**Provided material:**
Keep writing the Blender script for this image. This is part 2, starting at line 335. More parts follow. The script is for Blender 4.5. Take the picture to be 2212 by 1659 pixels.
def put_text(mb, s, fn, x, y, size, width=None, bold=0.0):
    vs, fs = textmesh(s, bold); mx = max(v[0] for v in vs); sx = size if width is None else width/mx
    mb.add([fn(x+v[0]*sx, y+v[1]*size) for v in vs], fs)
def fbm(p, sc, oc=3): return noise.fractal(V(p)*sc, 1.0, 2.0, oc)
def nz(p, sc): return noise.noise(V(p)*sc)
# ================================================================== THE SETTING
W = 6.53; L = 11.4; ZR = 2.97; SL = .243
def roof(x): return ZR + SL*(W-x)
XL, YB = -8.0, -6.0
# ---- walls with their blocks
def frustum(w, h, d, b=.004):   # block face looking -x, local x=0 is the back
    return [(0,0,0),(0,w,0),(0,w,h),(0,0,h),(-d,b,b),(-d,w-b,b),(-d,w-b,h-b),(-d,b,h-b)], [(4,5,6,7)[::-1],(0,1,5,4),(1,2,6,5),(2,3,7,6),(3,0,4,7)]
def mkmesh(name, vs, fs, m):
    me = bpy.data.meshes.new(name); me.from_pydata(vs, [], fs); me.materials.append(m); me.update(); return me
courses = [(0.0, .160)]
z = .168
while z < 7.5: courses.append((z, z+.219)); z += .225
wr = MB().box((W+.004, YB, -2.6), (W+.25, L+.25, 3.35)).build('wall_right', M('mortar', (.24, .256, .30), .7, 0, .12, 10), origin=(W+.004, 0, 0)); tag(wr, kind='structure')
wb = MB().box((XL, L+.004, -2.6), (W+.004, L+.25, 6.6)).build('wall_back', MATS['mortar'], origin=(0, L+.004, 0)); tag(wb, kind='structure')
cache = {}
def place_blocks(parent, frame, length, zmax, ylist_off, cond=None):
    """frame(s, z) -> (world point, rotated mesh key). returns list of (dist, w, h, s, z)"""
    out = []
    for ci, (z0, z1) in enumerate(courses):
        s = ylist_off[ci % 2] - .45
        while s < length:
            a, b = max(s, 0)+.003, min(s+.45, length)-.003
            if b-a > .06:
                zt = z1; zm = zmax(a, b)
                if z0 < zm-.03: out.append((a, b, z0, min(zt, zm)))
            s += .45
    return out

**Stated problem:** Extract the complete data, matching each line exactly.

**Solution to the problem:**
Keep writing the Blender script for this image. This is part 2, starting at line 335. More parts follow. The script is for Blender 4.5. Take the picture to be 2212 by 1659 pixels.
def put_text(mb, s, fn, x, y, size, width=None, bold=0.0):
    vs, fs = textmesh(s, bold); mx = max(v[0] for v in vs); sx = size if width is None else width/mx
    mb.add([fn(x+v[0]*sx, y+v[1]*size) for v in vs], fs)
def fbm(p, sc, oc=3): return noise.fractal(V(p)*sc, 1.0, 2.0, oc)
def nz(p, sc): return noise.noise(V(p)*sc)
# ================================================================== THE SETTING
W = 6.53; L = 11.4; ZR = 2.97; SL = .243
def roof(x): return ZR + SL*(W-x)
XL, YB = -8.0, -6.0
# ---- walls with their blocks
def frustum(w, h, d, b=.004):   # block face looking -x, local x=0 is the back
    return [(0,0,0),(0,w,0),(0,w,h),(0,0,h),(-d,b,b),(-d,w-b,b),(-d,w-b,h-b),(-d,b,h-b)], [(4,5,6,7)[::-1],(0,1,5,4),(1,2,6,5),(2,3,7,6),(3,0,4,7)]
def mkmesh(name, vs, fs, m):
    me = bpy.data.meshes.new(name); me.from_pydata(vs, [], fs); me.materials.append(m); me.update(); return me
courses = [(0.0, .160)]
z = .168
while z < 7.5: courses.append((z, z+.219)); z += .225
wr = MB().box((W+.004, YB, -2.6), (W+.25, L+.25, 3.35)).build('wall_right', M('mortar', (.24, .256, .30), .7, 0, .12, 10), origin=(W+.004, 0, 0)); tag(wr, kind='structure')
wb = MB().box((XL, L+.004, -2.6), (W+.004, L+.25, 6.6)).build('wall_back', MATS['mortar'], origin=(0, L+.004, 0)); tag(wb, kind='structure')
cache = {}
def place_blocks(parent, frame, length, zmax, ylist_off, cond=None):
    """frame(s, z) -> (world point, rotated mesh key). returns list of (dist, w, h, s, z)"""
    out = []
    for ci, (z0, z1) in enumerate(courses):
        s = ylist_off[ci % 2] - .45
        while s < length:
            a, b = max(s, 0)+.003, min(s+.45, length)-.003
            if b-a > .06:
                zt = z1; zm = zmax(a, b)
                if z0 < zm-.03: out.append((a, b, z0, min(zt, zm)))
            s += .45
    return out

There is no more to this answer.